O Significado da Nova Lei do
Arrendamento
Artur Soares Alves
30-Ago-2012
A nova lei do arrendamento (Lei 31/2012) terá
que ser estudada sob diversos pontos de vista para podermos ajuizar da sua eficácia e do seu acordo com os princípios da justiça —
que sempre andou tão longe de tudo em que o Estado interveio no campo do arrendamento. Nomeadamente, temos que ver as intenções e
os efeitos práticos quanto a
§ Liberdade contratual para os novos contratos.
§ Garantia do cumprimento dos contratos,
especialmente a rapidez dos despejos.
§ Correção das rendas congeladas.
§ Fiscalidade.
Este último aspeto é matéria
da legislação fiscal, numa a atitude clássica que se compreende por um lado, mas que se baseia na ideia errada de que os impostos
não têm impacto na economia[i].
Analisar a lei é uma coisa. A seguir é preciso acompanhar a sua execução para avaliar da vontade real
do governo em dar-lhe seguimento. Não será surpresa se a virmos completamente desvirtuada através de portarias, despachos, atrasos
judiciais, preceitos propositadamente obscuros, etc. Portanto, o que se pode fazer é estudar o que está escrito e acompanhar a sua
execução à medida que esta decorrer.
Os Italianos criaram o aforismo “fatta la legge, pensata la malizia”. Toda a lei tem uma motivação
e um objetivo e muitas vezes estes estão ocultos nos detalhes, onde se escondem as exceções que contrariam e anulam o que está anunciado
no preâmbulo e mesmo nos artigos. É com expetativa e inquietação que se anuncia para decreto posterior a fórmula de cálculo do RABC
(Rendimento Anual Bruto Corrigido) porque do RABC do inquilino depende a possibilidade de corrigir a renda congelada. Com a fórmula
atual do RABC serão poucas as rendas congeladas com correções dignas desse nome.
O significado
Exposto este prudente pessimismo, esta lei contém aspetos que estarão mesmo para além das intenções do legislador. Mantendo sublinhado o que se disse antes, esta lei parece fechar um ciclo que se começou há um século, em que o Estado assumia como sua função mais nobre retirar o usufruto propriedade a quem a construiu e pagou, para o dar a quem nela não pôs o menor esforço.
E isto tem um efeito de uma perversidade extrema.

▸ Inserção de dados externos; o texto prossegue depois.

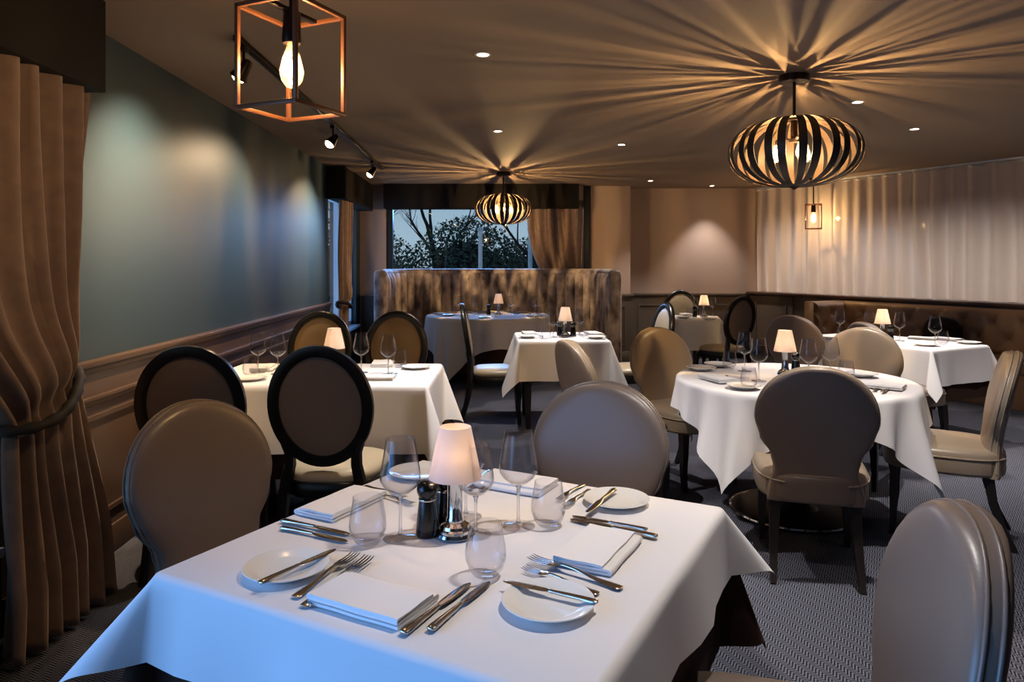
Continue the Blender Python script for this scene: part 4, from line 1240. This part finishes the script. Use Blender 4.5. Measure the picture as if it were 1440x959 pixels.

A consciência da injustiça existe na alma de quem a sofre; mas existe também na alma de quem dela beneficia ou a pratica. E por isso
repete-se nesta matéria aquilo que aconteceu em vários períodos negros da História, a saber, colocar a vítima no banco dos réus para
justificar a espoliação dos seus bens. Os Judeus bem sabem o que isto significou, acusados de todo o tipo de infâmias como justificação
para a expulsão e o confisco dos seus bens. Sabem-no os empreendedores que criaram bens e serviços e enriqueceram moderadamente porque
serviam os consumidores que queriam esses bens ou serviços. Sabem-no os numerosos empresários destruídos pela euforia da revolução
de Abril e suas sequelas.
Do mesmo modo os proprietários e senhorios têm vindo, há mais de um século, a sofrer a calúnia que acompanha
a espoliação. Eis o que dizia o Senado da República em 14 de Dezembro de 1922, quando o congelamento e a inflação tinham já levado
os proprietários à ruína:
… os senhorios, os que são gananciosos…
… uma casa devoluta constitui para alguns senhorios uma mina
de ouro…
O que é surpreendente é que a Lei 31/2012 não reproduz esse estilo. Algo deve ter mudado entre 2008 a 2010, para
cá. A questão é: o quê? E porquê?
O mais certo é que nunca o saberemos. Todavia, a política da habitação própria, com os lucros
e os impostos desproporcionados à riqueza nacional, atingiu alguns dos seus “objetivos” mais perniciosos, entre eles a imobilização
da mão-de-obra. Para usar uma formulação expressiva “num país minúsculo ficámos com a mobilidade de um acamado”; aqui. O impacto desta
política na economia fora já previsto por alguns economistas que encontraram uma correlação entre o desemprego e a quantidade de habitação
própria.
Mas o certo é que o País foi induzido a julgar-se rico porque pagava caro por um bem essencial, como se pagar a sardinha
ao preço da lagosta fosse sinal de riqueza. E o País foi induzido a ser desleixado e consumista porque lá estava o Estado no fim a
garantir uma velhice dourada, “velhice” essa que bastas as vezes começava aos 55 anos. Para quê poupar, para quê adiar os prazeres
do consumo, se todas as necessidades da vida eram asseguradas por um Estado benevolente?
O desabamento
Estamos a assistir ao desabar
desta ilusão. No contexto, é de prever que não faltem almas atrevidas que venham reivindicar para si esta "grande vitória". Reivindicar
podem, mas o fenómeno a que assistimos não resulta do "combate" de ninguém, nem sequer da Troika. Este resultado provém do esgotamento
de um sistema político que claramente não consegue manter o País à tona de água. É o resultado inevitável de se ir contra a corrente
da realidade.
Os efeitos da realidade no discurso político ainda não são visíveis. O congelamento foi uma grande vantagem para muitos
setores que não desistirão facilmente da situação rendosa que alcançaram. É isso que explica que a lei 31/2012 venha acompanhada da
lei 30/2012 (sobre obras) e sobretudo da lei 32/2012 (sobre reabilitação). É a persistência da esperança contra a realidade.
FIM
[i] É
muito citada a curva de Laffer que ilustra uma realidade observável, a saber, quando a fiscalidade sobe demasiado sufoca a economia
e faz baixar a receita fiscal. Temos que admitir que isto é exatamente o que sabe qualquer carroceiro. Se privar as mulas de alimento,
se as forçar em excesso, elas acabam por adoecer e tem que ser ele-próprio a puxar a carroça.